I just hooked up a kill a watt to each side. One side is at around 12 amps while the other is around 10 amps. I disconnected the channels from the spiral tree that are running on that controller (looks strange to have only a 3 channel spiral tree that should be 8 ) to see if it will trip without the spiral tree. I'm suspecting that maybe a vampire plug is the culprit, but I can't be sure since I can't reproduce it using the H/U.

Posted

Make sure all your cord ends are up off the ground.. If so, and you are using incandescent bulbs, I have an idea what may be going on. I think it is fact that the hole in the base of the socket is big enough for 3 wires, and only have two coming out with no sealant. This creates a place for water to condense, and in combination with dissolved copper and anything that gets in there from the tree trunk forms 100 places for current to flow out on each string. Thankfully I have not had the issue this year, but last year, the same trees were fine in the rain, but the misty condensing weather would trip them out..

As for vampire plugs, unless they are in a position to create a circuit to ground, or some other circuit, they won't be your problem.

Posted

klb,

Thanks. I uplugged the spiral tree from that controller and fired up the show. EVerything is fine. So I'm going to wait 15-20 minutes to make sure and then plug in the spiral tree one channel at a time waiting 15-20 minutes between each channel to see if it trips. Hopefully, I can isolate the offending strand. Next year, I'm going all LED's on the spiral and, if my budget isn't too tight, another element all LED.

Posted

Unfortunately, it may not be any one strand... Or you might have one damage strand that is only an issue when it blows one direction in the wind.. It can be so tough to track some of these down..

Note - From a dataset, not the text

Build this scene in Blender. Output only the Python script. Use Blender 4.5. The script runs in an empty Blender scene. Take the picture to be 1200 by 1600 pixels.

If it is the open bases on the mini light sockets, you may find that it is not any single one, but rather several of them in combination that is your issue...

Posted

I finished the test this morning. I plugged in 3 out of five strands with no problems. Once I added the 4th (#2 strand for the spiral), it tripped. I disconnected it and reran it minus that channel plus the one I hadn't attached. It ran fine. I skipped that one and it ran fine. This afternoon, I plugged in everything, and it ran fine. Either it has completely dried out, or I have a gremlin/grinch in #2.

Posted

I ran the show without #2 and it tripped it last night. So I unplugged #1 and #2 from the spiral tree and it worked. With the wet weather we're getting here, I'll just keep them off until we get the cold dry weather in tomorrow.

Posted

Glad things are expected to dry out for you. But you didn't have to send the rain our way. We were fine without it. So far, our biggest issue with rain this year is that it will take out half of the city show parking lot. We'll find out what elements it takes out tonight.

We will see what trips, and see what we can put up on stakes to improve the situation for following days.